They lived in small communities, did not isolate themselves from their Moslem (and Christian neighbors), but were totally and completely isolated from the rest of the world, maintained their own customs and language (a dialect of Aramaic, now called by some Neo-Aramaic, to distinguish it from the Aramaic of Kol Nidre, the Kaddish, and Jesus.
Their world was very stable – until the founding of the state of Israel, and the burgeoning anti-Semitism in Iraq and other parts of the middle east. Virtually the entire community moved to Israel. Sabar’s family settled in Jerusalem (it was 1951), and he and his siblings all became educated Israeli citizens, but Yona Sabar, the oldest sibling with the strongest memories of Kurdistan, could not pull himself from his roots, and (complete with a Ph.D. from Yale) has devoted himself to the preservation of the community’s language and culture.
His son, Ariel, growing up in the Los Angeles of the 1980s, was not interested, and in fact was more than a little embarrassed by his father’s background. He wanted nothing to do with it, and became a journalist, writing for the Christian Science Monitor and the Baltimore Sun. But, with the birth of his first son, he says that he realized that he was not the end of a chain, but a link within it, and decided to learn what he could, to pass it along to future generations.
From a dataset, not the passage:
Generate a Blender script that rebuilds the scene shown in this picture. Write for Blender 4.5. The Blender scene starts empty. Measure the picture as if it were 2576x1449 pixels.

One of the main problems in the history and historiography of the Jews of Kurdistan was the lack of written history and the lack of documents and historical records.
During the 1930s a Jewish Ethnographer from Germany named Erich Brauer made an important contribution by placing the foundations for the social and ethnographic history of the Jews of Kurdistan. One of the methods he used was oral history while interviewing informants from the Jewish Kurdish community. Unfortunately, he did not complete his work, and it was his assistant, Raphael Patai, who prepared his book for publication in Hebrew, Yehude Kurditan: mehqar ethnographi (Jerusalem, 1940). Fifty years later, while in the United States, Patai published an English version of this book and exposed the subject of the Jews of Kurdistan to the world's English readers.
Recently, an important book came out by the Israeli scholar Mordechai Zaken, who used written, archival and oral sources in his work to bring to life the relations between the Jews and their Kurdish masters or chieftains(Aghas)through hundreds of vivid accounts and stories that are spread along the book, of the fifty-six oral sources from 6 Kurdish towns:
- Zahko
- Aqra
- Amadia/Amadiya,
- Dohuk
- Sulaimaniya and
- Shinno/Ushno/Ushnoviyya)
Thus, this book, which is apparently mainly a family story, but necessarily as well a story of the history of the Kurdish Jews, a branch of Judaism which did not record its own history and whose past is quite sketchy until recent times.
The presentation was excellent, I thought, and was supplemented by a series of terrific questions from the large audience. The lecture was part of the Jewish Literature Festival at the JCC.